Repeat the material exactly, leaving nothing out.

Given material:
*****
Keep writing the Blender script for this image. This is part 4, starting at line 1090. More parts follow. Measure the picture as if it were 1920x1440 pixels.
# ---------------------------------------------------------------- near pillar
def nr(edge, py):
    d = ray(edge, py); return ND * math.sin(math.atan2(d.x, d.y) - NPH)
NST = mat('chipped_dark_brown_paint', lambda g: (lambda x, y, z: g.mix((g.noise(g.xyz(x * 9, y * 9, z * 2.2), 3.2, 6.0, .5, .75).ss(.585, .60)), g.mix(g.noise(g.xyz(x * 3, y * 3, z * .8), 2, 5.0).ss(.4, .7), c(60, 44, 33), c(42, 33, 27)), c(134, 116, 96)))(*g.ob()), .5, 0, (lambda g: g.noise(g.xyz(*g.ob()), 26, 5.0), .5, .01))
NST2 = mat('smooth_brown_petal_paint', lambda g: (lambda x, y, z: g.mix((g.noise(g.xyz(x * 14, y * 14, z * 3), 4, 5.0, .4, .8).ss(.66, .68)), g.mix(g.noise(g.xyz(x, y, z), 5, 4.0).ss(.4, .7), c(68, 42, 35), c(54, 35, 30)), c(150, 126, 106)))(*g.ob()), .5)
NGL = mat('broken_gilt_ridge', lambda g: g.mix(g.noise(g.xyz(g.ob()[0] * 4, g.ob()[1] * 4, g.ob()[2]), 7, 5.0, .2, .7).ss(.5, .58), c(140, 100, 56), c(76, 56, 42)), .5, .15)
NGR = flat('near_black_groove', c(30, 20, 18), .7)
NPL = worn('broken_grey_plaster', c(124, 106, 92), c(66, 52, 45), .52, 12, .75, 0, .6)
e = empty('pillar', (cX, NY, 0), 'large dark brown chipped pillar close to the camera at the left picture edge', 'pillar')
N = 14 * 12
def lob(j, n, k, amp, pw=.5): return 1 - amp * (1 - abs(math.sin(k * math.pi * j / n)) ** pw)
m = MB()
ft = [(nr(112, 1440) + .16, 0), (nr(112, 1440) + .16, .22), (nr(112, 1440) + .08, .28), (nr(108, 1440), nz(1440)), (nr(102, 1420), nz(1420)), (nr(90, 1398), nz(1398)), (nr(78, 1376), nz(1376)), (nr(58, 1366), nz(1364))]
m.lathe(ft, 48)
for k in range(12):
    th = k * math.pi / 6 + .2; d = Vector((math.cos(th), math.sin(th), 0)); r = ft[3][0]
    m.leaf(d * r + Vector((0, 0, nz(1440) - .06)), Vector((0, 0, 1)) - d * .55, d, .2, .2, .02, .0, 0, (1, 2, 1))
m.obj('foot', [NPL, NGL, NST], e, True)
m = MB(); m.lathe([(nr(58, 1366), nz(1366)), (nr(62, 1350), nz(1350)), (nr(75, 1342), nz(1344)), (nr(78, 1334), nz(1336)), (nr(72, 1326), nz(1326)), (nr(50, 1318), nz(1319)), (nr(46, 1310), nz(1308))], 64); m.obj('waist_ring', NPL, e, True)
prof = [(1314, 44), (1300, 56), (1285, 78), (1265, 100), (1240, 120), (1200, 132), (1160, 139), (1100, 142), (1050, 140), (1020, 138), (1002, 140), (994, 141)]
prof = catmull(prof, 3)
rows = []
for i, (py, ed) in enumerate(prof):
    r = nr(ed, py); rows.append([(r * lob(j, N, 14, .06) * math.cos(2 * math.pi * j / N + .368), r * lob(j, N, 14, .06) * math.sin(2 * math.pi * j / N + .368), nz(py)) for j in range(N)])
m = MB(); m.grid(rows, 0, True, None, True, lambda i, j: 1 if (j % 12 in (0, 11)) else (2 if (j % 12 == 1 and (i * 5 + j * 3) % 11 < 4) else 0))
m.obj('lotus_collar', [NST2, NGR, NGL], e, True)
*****
Exercise output:
Keep writing the Blender script for this image. This is part 4, starting at line 1090. More parts follow. Measure the picture as if it were 1920x1440 pixels.
# ---------------------------------------------------------------- near pillar
def nr(edge, py):
    d = ray(edge, py); return ND * math.sin(math.atan2(d.x, d.y) - NPH)
NST = mat('chipped_dark_brown_paint', lambda g: (lambda x, y, z: g.mix((g.noise(g.xyz(x * 9, y * 9, z * 2.2), 3.2, 6.0, .5, .75).ss(.585, .60)), g.mix(g.noise(g.xyz(x * 3, y * 3, z * .8), 2, 5.0).ss(.4, .7), c(60, 44, 33), c(42, 33, 27)), c(134, 116, 96)))(*g.ob()), .5, 0, (lambda g: g.noise(g.xyz(*g.ob()), 26, 5.0), .5, .01))
NST2 = mat('smooth_brown_petal_paint', lambda g: (lambda x, y, z: g.mix((g.noise(g.xyz(x * 14, y * 14, z * 3), 4, 5.0, .4, .8).ss(.66, .68)), g.mix(g.noise(g.xyz(x, y, z), 5, 4.0).ss(.4, .7), c(68, 42, 35), c(54, 35, 30)), c(150, 126, 106)))(*g.ob()), .5)
NGL = mat('broken_gilt_ridge', lambda g: g.mix(g.noise(g.xyz(g.ob()[0] * 4, g.ob()[1] * 4, g.ob()[2]), 7, 5.0, .2, .7).ss(.5, .58), c(140, 100, 56), c(76, 56, 42)), .5, .15)
NGR = flat('near_black_groove', c(30, 20, 18), .7)
NPL = worn('broken_grey_plaster', c(124, 106, 92), c(66, 52, 45), .52, 12, .75, 0, .6)
e = empty('pillar', (cX, NY, 0), 'large dark brown chipped pillar close to the camera at the left picture edge', 'pillar')
N = 14 * 12
def lob(j, n, k, amp, pw=.5): return 1 - amp * (1 - abs(math.sin(k * math.pi * j / n)) ** pw)
m = MB()
ft = [(nr(112, 1440) + .16, 0), (nr(112, 1440) + .16, .22), (nr(112, 1440) + .08, .28), (nr(108, 1440), nz(1440)), (nr(102, 1420), nz(1420)), (nr(90, 1398), nz(1398)), (nr(78, 1376), nz(1376)), (nr(58, 1366), nz(1364))]
m.lathe(ft, 48)
for k in range(12):
    th = k * math.pi / 6 + .2; d = Vector((math.cos(th), math.sin(th), 0)); r = ft[3][0]
    m.leaf(d * r + Vector((0, 0, nz(1440) - .06)), Vector((0, 0, 1)) - d * .55, d, .2, .2, .02, .0, 0, (1, 2, 1))
m.obj('foot', [NPL, NGL, NST], e, True)
m = MB(); m.lathe([(nr(58, 1366), nz(1366)), (nr(62, 1350), nz(1350)), (nr(75, 1342), nz(1344)), (nr(78, 1334), nz(1336)), (nr(72, 1326), nz(1326)), (nr(50, 1318), nz(1319)), (nr(46, 1310), nz(1308))], 64); m.obj('waist_ring', NPL, e, True)
prof = [(1314, 44), (1300, 56), (1285, 78), (1265, 100), (1240, 120), (1200, 132), (1160, 139), (1100, 142), (1050, 140), (1020, 138), (1002, 140), (994, 141)]
prof = catmull(prof, 3)
rows = []
for i, (py, ed) in enumerate(prof):
    r = nr(ed, py); rows.append([(r * lob(j, N, 14, .06) * math.cos(2 * math.pi * j / N + .368), r * lob(j, N, 14, .06) * math.sin(2 * math.pi * j / N + .368), nz(py)) for j in range(N)])
m = MB(); m.grid(rows, 0, True, None, True, lambda i, j: 1 if (j % 12 in (0, 11)) else (2 if (j % 12 == 1 and (i * 5 + j * 3) % 11 < 4) else 0))
m.obj('lotus_collar', [NST2, NGR, NGL], e, True)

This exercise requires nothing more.